Después de dudar, me pide que comience describiendo su foto preferida, en la que está en bikini con un arenque en las manos, simulando que le da un beso. Su vientre es plano, aún no pasó por los embarazos. Sus ojos reflejan el brillo del agua del río Prípiat mientras su primo le toma la foto. Faltan diez años para que la central nuclear de Chernóbil explote. No sabe que su primo entrará a apagar el reactor. Tampoco sabe que no volverá a sumergirse en ese río y que el pueblo donde nació se convertirá en un lugar deshabitado.
Miramos en silencio la foto que sacó del cajón. Mamá sonríe, pero es una sonrisa que podría confundirse con la mueca que hacemos antes de llorar.
A los treinta y seis años, tras haberlo dejado con su pareja, Natalia regresa a casa de su madre, en Buenos Aires, y así emprende un viaje hacia un pasado entre dos mundos: el de su país de origen, Bielorrusia, en el que la autora nació pocos meses después de la explosión de la central nuclear de Chernóbil, en un momento de caos, pobreza y miseria, y el del país de acogida, Argentina, adonde la familia de Natalia emigró en 1996 en busca de un futuro mejor, pero que se reveló menos acogedora de lo previsto. Mientras Natalia deshace el tejido de su infancia, los recuerdos empiezan a aflorar; y donde la memoria no llega, la imaginación se encarga de llenar los vacíos de la historia familiar mediante un diálogo imaginario con su abuela materna, Catalina, a la que nunca llegó a conocer.

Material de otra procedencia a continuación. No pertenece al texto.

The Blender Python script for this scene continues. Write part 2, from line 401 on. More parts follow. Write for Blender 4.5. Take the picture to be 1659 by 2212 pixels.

En esta ópera prima delicada y contundente, de desarraigo y memoria, Natalia Litvinova recupera el relato oral de las mujeres de su familia en un mundo inhóspito en el que la historia parece estar a punto de acabarse, y aborda la identidad, los lazos familiares y la experiencia privada en un memoir lleno de poesía y sinceridad, que es también un ajuste de cuentas con un pasado marcado por la migración y la necesidad de sobrevivir a un mundo en disolución.